■ Dataset content

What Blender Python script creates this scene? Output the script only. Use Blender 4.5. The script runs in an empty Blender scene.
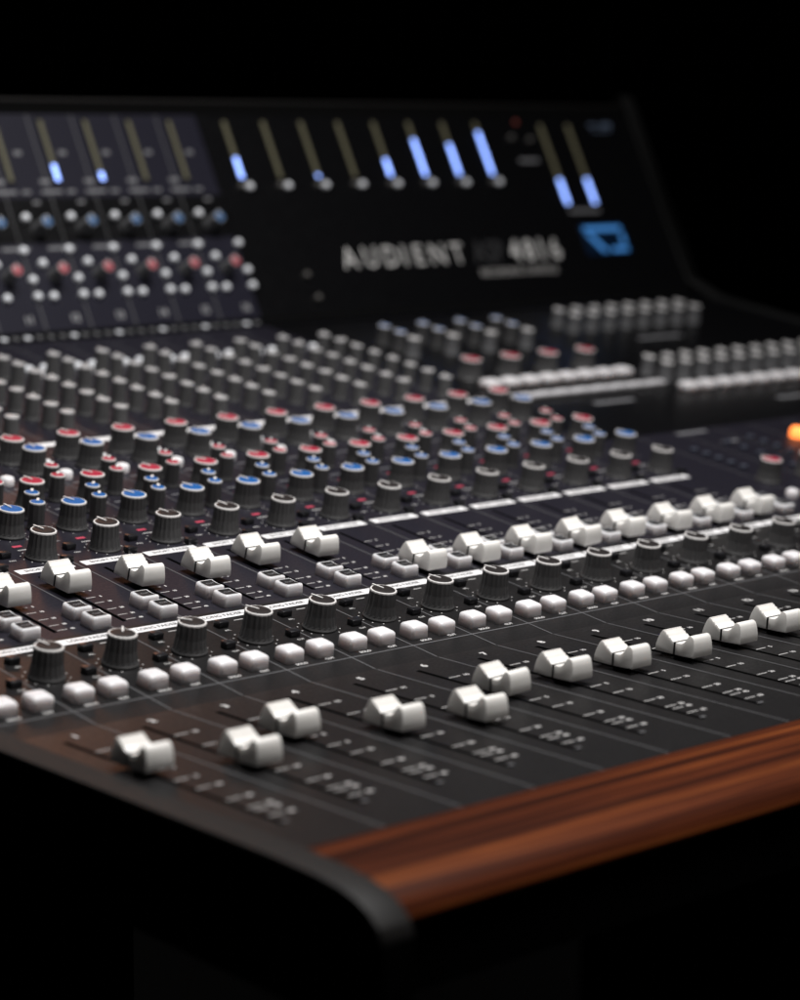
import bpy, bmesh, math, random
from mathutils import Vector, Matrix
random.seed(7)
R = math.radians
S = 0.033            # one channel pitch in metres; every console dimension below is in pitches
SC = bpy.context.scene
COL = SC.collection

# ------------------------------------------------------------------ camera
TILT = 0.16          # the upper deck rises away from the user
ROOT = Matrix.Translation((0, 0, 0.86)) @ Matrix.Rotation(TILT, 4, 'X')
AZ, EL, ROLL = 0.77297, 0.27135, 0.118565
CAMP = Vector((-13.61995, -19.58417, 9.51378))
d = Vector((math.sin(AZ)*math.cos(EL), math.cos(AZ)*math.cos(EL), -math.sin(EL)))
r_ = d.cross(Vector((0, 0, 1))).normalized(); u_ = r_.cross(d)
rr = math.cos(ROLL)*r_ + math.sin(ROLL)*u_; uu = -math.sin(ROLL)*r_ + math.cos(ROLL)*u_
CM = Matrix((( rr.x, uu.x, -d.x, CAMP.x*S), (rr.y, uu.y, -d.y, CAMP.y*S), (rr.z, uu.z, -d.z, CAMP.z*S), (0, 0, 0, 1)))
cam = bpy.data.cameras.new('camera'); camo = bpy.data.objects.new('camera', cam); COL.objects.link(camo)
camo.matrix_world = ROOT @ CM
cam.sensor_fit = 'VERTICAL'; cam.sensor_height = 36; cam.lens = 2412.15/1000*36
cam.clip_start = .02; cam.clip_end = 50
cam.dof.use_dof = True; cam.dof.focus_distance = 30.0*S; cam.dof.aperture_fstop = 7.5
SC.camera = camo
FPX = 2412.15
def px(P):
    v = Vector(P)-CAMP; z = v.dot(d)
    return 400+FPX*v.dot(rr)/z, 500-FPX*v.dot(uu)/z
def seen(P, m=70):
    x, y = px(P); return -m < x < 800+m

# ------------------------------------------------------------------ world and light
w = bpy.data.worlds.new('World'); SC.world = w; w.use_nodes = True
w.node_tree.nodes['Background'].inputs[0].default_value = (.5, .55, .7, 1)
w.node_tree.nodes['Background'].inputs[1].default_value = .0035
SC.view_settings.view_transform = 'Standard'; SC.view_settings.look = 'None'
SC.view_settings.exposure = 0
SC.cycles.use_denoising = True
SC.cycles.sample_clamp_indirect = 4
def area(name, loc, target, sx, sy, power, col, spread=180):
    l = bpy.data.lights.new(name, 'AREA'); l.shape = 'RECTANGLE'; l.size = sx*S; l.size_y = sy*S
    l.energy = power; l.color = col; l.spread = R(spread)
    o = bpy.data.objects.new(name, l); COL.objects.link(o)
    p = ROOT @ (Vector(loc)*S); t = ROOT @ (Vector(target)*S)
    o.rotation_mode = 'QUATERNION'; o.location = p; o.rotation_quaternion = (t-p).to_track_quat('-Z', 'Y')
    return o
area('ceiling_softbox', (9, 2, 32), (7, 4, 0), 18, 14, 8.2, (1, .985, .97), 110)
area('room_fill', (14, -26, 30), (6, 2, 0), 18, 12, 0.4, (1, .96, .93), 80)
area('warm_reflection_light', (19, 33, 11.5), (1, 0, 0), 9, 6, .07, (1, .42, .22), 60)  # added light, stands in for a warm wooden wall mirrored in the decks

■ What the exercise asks
Pictures are excluded: retype only the lines from the beginning of the listing above through the line with "COL = SC.collection", both included.

■ Response to this task
What Blender Python script creates this scene? Output the script only. Use Blender 4.5. The script runs in an empty Blender scene.
import bpy, bmesh, math, random
from mathutils import Vector, Matrix
random.seed(7)
R = math.radians
S = 0.033            # one channel pitch in metres; every console dimension below is in pitches
SC = bpy.context.scene
COL = SC.collection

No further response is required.